The naming of Dorrance Field at the new UNC soccer complex behind Carmichael is long overdue, but perfectly timed to christen the new stadium and Anson’s success on and off the pitch.
You have read it everywhere: Dorrance’s 22 national championships are more than any other sport, men’s or women’s, in ACC history. His women have been to 28 College Cups, the Final Four of collegiate soccer and are still going after the parity he created through Carolina’s popularity has made it harder than ever. He coached the first women’s World Cup team to a gold medal in 1991.
The Hall of Famer has been coaching soccer at UNC since 1976, two years after graduating, eventually succeeding his old coach Marvin Allen with the men’s team. Dorrance also coached the women’s program, which began in 1979, and took it over exclusively 10 years later after learning the difference between the gender of athletes.
He told me once that he started coaching women just like he coached the men, and it was a near disaster. He said coaches can criticize and praise men athletes in a team meeting, and he did that with the women too until he discovered women will stick up for each other when criticized and tend to get jealous when too much attention is heaped on one of them over the rest.
So he began being subtle in team meetings and, when he had to give his players good news or bad news, he pulled them aside after the group dispersed. And that has been his key to successful communication and great admiration and respect from them.
Through it all, from yesterday’s Mia Hamm to tomorrow’s Brianna Pinto, Anson has been Anson, loving his family, his job, his university and his town.

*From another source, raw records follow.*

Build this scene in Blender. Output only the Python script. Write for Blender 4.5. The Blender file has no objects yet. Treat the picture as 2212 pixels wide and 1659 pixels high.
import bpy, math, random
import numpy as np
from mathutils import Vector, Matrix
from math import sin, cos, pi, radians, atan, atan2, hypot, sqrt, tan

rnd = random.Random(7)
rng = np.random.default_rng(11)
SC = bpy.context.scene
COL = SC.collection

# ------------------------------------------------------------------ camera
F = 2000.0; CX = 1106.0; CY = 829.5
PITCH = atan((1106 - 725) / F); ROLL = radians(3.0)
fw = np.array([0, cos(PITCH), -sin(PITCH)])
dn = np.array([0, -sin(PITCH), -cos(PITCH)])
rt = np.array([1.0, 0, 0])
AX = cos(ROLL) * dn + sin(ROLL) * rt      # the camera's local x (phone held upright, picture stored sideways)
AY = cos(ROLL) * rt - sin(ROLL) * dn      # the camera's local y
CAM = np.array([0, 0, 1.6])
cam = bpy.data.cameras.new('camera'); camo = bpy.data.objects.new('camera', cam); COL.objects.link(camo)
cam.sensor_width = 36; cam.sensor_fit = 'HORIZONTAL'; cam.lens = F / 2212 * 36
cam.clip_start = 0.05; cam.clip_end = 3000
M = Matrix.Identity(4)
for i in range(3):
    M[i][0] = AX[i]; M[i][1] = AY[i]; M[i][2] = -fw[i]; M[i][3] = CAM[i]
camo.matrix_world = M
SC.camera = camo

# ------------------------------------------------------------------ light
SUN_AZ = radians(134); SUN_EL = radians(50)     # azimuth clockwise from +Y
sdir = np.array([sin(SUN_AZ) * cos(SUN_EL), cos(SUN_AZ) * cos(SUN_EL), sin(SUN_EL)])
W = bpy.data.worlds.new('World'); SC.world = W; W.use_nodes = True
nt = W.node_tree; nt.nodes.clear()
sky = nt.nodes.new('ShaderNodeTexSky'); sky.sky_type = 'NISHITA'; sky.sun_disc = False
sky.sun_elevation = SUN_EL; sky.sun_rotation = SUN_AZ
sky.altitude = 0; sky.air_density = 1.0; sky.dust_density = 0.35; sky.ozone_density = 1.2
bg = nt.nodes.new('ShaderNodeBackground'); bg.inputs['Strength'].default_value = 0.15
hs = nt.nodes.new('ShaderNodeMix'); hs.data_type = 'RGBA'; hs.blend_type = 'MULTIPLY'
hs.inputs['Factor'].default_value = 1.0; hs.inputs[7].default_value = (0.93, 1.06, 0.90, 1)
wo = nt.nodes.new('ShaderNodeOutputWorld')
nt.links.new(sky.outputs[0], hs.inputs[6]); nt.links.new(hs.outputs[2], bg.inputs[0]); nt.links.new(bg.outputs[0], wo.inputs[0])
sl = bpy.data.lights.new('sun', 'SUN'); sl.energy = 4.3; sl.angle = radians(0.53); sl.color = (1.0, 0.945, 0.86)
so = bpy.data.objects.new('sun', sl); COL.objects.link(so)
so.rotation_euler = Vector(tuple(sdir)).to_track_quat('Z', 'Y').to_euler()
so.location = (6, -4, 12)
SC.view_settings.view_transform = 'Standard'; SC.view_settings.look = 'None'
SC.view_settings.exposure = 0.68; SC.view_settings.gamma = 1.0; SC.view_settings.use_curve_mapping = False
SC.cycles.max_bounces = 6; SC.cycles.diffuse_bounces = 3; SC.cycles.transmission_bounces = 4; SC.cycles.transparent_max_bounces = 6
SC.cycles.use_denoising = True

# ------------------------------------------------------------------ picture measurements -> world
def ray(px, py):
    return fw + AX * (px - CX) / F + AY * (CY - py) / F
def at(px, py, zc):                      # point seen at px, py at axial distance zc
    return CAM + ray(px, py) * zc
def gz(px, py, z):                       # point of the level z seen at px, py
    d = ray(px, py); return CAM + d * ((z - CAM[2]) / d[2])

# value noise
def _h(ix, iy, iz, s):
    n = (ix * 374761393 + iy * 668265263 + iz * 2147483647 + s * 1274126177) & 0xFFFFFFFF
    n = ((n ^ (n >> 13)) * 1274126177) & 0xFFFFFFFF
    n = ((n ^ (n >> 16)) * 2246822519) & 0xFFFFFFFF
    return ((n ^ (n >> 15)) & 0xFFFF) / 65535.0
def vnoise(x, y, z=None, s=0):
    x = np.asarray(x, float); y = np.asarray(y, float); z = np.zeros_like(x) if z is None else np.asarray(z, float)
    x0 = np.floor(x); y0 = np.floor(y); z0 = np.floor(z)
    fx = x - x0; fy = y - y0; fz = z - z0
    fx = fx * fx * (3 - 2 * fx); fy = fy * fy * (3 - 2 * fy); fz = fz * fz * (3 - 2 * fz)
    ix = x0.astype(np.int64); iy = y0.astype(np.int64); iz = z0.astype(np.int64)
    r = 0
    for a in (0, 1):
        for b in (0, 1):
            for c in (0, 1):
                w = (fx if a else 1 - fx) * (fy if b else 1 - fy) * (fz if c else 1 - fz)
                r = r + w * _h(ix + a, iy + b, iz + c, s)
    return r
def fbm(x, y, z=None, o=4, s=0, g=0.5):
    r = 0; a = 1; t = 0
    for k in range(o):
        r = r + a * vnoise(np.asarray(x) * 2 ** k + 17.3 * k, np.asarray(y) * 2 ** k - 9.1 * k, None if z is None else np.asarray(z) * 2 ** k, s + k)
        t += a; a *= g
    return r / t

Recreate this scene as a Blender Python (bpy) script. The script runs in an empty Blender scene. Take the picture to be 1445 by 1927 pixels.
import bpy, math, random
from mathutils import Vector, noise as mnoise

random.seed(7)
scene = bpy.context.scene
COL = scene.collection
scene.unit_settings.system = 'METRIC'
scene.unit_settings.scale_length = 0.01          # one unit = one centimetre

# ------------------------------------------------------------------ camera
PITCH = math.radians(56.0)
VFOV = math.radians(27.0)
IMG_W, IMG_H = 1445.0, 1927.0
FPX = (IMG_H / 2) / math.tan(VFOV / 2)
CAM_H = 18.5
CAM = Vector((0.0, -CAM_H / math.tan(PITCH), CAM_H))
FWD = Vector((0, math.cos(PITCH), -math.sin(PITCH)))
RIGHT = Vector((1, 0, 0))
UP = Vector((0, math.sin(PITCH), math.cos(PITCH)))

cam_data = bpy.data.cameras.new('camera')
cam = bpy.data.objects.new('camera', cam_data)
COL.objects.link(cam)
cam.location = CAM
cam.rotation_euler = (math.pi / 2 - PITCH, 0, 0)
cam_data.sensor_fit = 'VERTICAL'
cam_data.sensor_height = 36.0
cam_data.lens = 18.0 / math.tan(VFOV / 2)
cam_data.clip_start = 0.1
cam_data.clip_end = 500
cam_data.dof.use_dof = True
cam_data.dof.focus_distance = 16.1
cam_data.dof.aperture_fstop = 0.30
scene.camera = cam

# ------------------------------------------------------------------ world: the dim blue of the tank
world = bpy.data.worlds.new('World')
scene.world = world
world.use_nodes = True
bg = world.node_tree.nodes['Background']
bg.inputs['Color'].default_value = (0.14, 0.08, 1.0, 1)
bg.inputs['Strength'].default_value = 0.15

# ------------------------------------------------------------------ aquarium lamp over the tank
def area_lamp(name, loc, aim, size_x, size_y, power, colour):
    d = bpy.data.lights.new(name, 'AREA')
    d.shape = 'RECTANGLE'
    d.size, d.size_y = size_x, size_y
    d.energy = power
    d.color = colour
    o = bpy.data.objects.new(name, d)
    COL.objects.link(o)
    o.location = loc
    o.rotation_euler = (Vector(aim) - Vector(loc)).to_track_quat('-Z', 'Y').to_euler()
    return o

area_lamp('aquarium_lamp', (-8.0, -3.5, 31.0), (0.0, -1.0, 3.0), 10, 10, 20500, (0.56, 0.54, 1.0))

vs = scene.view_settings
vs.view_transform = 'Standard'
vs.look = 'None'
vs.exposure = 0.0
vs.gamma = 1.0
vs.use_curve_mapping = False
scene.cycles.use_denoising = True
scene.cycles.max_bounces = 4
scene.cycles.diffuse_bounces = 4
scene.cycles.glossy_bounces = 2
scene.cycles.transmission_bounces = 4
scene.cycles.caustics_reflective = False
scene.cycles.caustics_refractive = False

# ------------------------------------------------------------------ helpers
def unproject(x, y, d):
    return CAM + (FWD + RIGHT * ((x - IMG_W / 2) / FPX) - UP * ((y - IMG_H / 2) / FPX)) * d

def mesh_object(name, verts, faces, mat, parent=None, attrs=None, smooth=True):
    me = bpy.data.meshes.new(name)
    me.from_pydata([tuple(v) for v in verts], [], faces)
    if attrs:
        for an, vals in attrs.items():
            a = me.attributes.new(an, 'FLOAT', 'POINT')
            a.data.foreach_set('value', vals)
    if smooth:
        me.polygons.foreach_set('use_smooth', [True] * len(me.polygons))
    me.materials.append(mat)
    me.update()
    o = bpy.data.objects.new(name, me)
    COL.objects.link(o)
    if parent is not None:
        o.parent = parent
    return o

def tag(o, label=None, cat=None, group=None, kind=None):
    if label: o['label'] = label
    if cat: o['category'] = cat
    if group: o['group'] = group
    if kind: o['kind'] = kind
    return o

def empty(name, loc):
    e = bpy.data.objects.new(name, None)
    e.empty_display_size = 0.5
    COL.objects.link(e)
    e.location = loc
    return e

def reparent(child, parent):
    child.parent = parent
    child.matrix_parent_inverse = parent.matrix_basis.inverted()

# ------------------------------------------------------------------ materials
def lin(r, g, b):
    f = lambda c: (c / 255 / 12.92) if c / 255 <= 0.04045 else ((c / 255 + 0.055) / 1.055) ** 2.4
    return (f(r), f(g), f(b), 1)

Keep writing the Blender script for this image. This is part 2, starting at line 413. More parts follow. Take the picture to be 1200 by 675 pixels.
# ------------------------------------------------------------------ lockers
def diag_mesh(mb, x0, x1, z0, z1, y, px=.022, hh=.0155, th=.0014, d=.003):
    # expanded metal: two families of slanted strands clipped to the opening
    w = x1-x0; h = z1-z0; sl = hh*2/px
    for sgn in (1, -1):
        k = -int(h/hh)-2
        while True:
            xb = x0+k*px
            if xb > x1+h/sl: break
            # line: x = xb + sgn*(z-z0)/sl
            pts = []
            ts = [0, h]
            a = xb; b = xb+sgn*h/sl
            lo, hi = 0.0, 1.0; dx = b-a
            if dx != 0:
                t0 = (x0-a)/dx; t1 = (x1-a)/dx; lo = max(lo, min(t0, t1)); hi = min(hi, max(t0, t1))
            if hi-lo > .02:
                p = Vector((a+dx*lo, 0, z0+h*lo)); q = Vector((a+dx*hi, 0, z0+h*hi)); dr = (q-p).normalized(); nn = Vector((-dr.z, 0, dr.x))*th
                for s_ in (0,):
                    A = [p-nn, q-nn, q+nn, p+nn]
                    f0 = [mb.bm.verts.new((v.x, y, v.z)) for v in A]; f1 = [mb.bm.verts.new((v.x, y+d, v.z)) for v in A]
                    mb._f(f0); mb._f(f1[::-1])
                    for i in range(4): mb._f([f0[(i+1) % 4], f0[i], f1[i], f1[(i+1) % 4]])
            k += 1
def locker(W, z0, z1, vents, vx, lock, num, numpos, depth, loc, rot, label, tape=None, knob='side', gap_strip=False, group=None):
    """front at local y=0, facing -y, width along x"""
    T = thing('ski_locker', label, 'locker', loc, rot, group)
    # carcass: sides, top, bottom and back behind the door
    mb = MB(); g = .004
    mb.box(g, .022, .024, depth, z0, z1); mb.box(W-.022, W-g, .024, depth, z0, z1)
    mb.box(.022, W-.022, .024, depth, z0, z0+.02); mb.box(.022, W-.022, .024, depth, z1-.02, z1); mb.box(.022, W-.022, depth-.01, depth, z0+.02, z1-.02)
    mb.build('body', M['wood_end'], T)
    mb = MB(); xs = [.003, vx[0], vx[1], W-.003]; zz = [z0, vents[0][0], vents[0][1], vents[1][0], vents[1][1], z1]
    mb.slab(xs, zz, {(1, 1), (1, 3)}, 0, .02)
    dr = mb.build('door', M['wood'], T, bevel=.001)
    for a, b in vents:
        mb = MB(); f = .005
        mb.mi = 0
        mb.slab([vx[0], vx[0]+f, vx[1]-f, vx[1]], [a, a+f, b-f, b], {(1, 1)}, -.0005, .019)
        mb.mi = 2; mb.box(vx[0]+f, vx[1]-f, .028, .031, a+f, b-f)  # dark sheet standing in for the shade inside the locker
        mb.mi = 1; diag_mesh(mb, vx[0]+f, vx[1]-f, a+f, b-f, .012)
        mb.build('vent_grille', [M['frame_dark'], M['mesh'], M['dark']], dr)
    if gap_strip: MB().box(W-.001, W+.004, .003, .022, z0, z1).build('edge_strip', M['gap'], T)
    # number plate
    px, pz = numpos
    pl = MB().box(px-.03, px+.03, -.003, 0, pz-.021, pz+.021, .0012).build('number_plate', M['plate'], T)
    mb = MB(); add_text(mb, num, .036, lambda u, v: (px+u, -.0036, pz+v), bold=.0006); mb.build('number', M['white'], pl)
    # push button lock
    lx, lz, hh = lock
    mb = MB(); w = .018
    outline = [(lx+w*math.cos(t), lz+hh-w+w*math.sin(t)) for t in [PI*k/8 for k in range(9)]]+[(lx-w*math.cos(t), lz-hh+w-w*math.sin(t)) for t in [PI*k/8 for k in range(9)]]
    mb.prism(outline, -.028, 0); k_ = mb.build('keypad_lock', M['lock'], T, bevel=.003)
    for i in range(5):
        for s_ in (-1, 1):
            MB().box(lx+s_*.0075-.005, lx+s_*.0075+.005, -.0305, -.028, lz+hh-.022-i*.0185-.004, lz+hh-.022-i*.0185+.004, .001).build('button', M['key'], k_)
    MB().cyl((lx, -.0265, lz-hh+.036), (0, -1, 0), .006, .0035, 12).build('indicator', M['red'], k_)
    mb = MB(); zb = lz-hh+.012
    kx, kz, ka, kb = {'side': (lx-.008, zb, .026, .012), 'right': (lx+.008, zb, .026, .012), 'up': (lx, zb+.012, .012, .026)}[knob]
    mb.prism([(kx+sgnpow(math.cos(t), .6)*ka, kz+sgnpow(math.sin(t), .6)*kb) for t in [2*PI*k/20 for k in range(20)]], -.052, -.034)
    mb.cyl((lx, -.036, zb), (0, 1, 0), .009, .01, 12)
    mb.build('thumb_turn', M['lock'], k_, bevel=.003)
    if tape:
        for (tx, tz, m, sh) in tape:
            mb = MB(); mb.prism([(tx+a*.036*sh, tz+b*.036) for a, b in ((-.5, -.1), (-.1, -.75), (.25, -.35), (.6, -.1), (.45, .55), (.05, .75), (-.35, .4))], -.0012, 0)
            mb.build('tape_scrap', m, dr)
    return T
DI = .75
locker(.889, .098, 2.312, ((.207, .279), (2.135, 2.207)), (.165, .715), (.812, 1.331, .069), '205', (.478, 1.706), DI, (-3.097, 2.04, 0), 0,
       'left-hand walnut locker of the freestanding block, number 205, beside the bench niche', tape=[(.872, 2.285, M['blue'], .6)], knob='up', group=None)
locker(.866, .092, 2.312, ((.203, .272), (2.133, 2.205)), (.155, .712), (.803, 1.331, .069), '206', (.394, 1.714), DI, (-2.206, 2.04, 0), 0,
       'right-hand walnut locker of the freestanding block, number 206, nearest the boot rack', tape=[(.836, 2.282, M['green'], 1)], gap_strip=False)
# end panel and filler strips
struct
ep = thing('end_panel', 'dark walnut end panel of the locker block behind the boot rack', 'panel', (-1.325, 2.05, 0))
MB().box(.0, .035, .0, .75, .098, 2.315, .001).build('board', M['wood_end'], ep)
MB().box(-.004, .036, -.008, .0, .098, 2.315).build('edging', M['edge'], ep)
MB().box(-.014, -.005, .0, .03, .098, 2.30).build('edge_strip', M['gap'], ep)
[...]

He played roller-hockey with younger colleagues and kids for years, once played golf in a driving rainstorm and took off one article of clothing on each of the last six holes to show it was a matter of mental toughness to win in such conditions.
I got to know Anson in the 1970s when we played Carrboro rec softball together, and I once did one of these notebooks on our team that I labeled the Bores of Summer because, frankly, we were a pretty bad bunch of ballers.
Almost every time I see him, he chuckles about the Bores of Summer. That’s Anson, still the same after all these glorious years.